▶ _Instruction_
Write the listing below out again exactly, dropping the images.

▶ _Provided material_
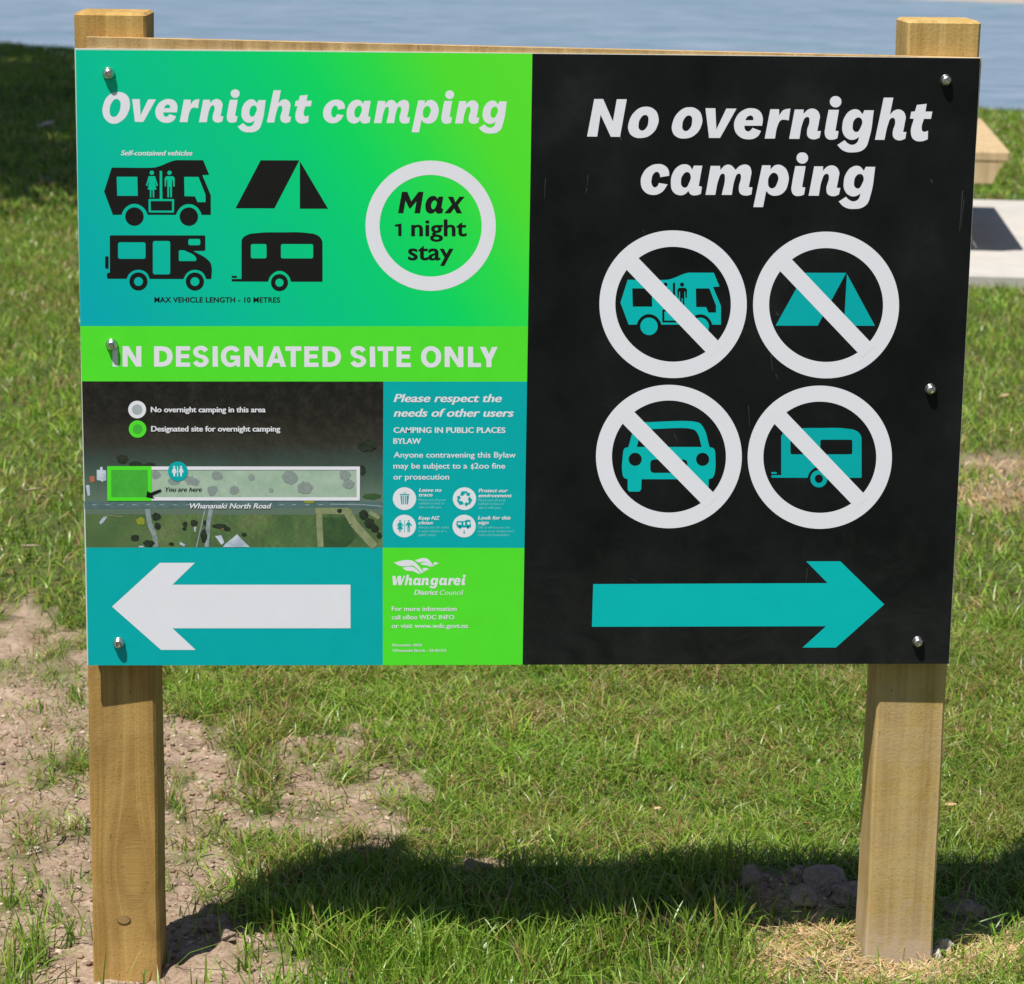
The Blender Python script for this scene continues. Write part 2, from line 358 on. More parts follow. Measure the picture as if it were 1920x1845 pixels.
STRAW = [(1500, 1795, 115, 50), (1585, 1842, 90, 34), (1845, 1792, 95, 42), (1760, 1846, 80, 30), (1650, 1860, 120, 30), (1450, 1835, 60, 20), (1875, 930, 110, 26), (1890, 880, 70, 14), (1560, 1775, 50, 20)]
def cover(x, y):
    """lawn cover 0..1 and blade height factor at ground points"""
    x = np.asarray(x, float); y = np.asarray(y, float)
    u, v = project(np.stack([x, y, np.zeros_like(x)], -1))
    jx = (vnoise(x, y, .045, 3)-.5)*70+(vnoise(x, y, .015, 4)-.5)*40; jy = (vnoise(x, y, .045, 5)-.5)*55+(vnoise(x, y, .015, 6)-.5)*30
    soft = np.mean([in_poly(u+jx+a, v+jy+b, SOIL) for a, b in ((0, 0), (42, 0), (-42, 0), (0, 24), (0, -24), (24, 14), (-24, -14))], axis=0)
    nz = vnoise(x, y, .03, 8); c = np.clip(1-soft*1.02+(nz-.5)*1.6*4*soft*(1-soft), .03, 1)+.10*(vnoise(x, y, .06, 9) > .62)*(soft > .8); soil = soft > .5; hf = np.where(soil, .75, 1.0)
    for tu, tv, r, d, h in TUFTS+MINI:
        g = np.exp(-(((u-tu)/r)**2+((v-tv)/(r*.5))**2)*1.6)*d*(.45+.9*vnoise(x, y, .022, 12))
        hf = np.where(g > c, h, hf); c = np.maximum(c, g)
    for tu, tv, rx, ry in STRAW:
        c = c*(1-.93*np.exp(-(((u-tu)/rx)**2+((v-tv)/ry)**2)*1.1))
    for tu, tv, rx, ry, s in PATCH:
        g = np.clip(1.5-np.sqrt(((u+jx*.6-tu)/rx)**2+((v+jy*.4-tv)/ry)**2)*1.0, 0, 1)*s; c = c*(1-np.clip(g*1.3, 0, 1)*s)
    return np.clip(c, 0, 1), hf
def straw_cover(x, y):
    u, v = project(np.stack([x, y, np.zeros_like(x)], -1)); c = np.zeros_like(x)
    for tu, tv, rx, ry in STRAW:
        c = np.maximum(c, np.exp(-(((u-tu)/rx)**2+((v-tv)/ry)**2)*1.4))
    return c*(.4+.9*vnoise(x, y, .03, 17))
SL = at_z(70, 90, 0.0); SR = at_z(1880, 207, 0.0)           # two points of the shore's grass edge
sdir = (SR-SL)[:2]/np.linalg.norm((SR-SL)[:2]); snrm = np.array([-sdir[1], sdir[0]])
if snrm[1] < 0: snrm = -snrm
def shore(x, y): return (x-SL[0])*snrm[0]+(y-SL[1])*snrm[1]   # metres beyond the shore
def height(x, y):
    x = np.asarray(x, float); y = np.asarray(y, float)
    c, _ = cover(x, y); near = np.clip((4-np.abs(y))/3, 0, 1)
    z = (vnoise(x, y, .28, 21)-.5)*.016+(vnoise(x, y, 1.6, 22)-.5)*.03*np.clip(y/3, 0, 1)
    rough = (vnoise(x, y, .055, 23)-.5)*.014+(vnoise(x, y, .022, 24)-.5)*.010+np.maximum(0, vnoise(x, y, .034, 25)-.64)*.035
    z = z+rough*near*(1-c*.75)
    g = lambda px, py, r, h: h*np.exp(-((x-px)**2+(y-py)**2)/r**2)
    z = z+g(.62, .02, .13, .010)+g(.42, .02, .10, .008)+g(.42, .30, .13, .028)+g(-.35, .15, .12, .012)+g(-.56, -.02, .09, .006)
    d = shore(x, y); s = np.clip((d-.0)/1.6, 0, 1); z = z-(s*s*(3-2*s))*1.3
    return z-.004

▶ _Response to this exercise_
The Blender Python script for this scene continues. Write part 2, from line 358 on. More parts follow. Measure the picture as if it were 1920x1845 pixels.
STRAW = [(1500, 1795, 115, 50), (1585, 1842, 90, 34), (1845, 1792, 95, 42), (1760, 1846, 80, 30), (1650, 1860, 120, 30), (1450, 1835, 60, 20), (1875, 930, 110, 26), (1890, 880, 70, 14), (1560, 1775, 50, 20)]
def cover(x, y):
    """lawn cover 0..1 and blade height factor at ground points"""
    x = np.asarray(x, float); y = np.asarray(y, float)
    u, v = project(np.stack([x, y, np.zeros_like(x)], -1))
    jx = (vnoise(x, y, .045, 3)-.5)*70+(vnoise(x, y, .015, 4)-.5)*40; jy = (vnoise(x, y, .045, 5)-.5)*55+(vnoise(x, y, .015, 6)-.5)*30
    soft = np.mean([in_poly(u+jx+a, v+jy+b, SOIL) for a, b in ((0, 0), (42, 0), (-42, 0), (0, 24), (0, -24), (24, 14), (-24, -14))], axis=0)
    nz = vnoise(x, y, .03, 8); c = np.clip(1-soft*1.02+(nz-.5)*1.6*4*soft*(1-soft), .03, 1)+.10*(vnoise(x, y, .06, 9) > .62)*(soft > .8); soil = soft > .5; hf = np.where(soil, .75, 1.0)
    for tu, tv, r, d, h in TUFTS+MINI:
        g = np.exp(-(((u-tu)/r)**2+((v-tv)/(r*.5))**2)*1.6)*d*(.45+.9*vnoise(x, y, .022, 12))
        hf = np.where(g > c, h, hf); c = np.maximum(c, g)
    for tu, tv, rx, ry in STRAW:
        c = c*(1-.93*np.exp(-(((u-tu)/rx)**2+((v-tv)/ry)**2)*1.1))
    for tu, tv, rx, ry, s in PATCH:
        g = np.clip(1.5-np.sqrt(((u+jx*.6-tu)/rx)**2+((v+jy*.4-tv)/ry)**2)*1.0, 0, 1)*s; c = c*(1-np.clip(g*1.3, 0, 1)*s)
    return np.clip(c, 0, 1), hf
def straw_cover(x, y):
    u, v = project(np.stack([x, y, np.zeros_like(x)], -1)); c = np.zeros_like(x)
    for tu, tv, rx, ry in STRAW:
        c = np.maximum(c, np.exp(-(((u-tu)/rx)**2+((v-tv)/ry)**2)*1.4))
    return c*(.4+.9*vnoise(x, y, .03, 17))
SL = at_z(70, 90, 0.0); SR = at_z(1880, 207, 0.0)           # two points of the shore's grass edge
sdir = (SR-SL)[:2]/np.linalg.norm((SR-SL)[:2]); snrm = np.array([-sdir[1], sdir[0]])
if snrm[1] < 0: snrm = -snrm
def shore(x, y): return (x-SL[0])*snrm[0]+(y-SL[1])*snrm[1]   # metres beyond the shore
def height(x, y):
    x = np.asarray(x, float); y = np.asarray(y, float)
    c, _ = cover(x, y); near = np.clip((4-np.abs(y))/3, 0, 1)
    z = (vnoise(x, y, .28, 21)-.5)*.016+(vnoise(x, y, 1.6, 22)-.5)*.03*np.clip(y/3, 0, 1)
    rough = (vnoise(x, y, .055, 23)-.5)*.014+(vnoise(x, y, .022, 24)-.5)*.010+np.maximum(0, vnoise(x, y, .034, 25)-.64)*.035
    z = z+rough*near*(1-c*.75)
    g = lambda px, py, r, h: h*np.exp(-((x-px)**2+(y-py)**2)/r**2)
    z = z+g(.62, .02, .13, .010)+g(.42, .02, .10, .008)+g(.42, .30, .13, .028)+g(-.35, .15, .12, .012)+g(-.56, -.02, .09, .006)
    d = shore(x, y); s = np.clip((d-.0)/1.6, 0, 1); z = z-(s*s*(3-2*s))*1.3
    return z-.004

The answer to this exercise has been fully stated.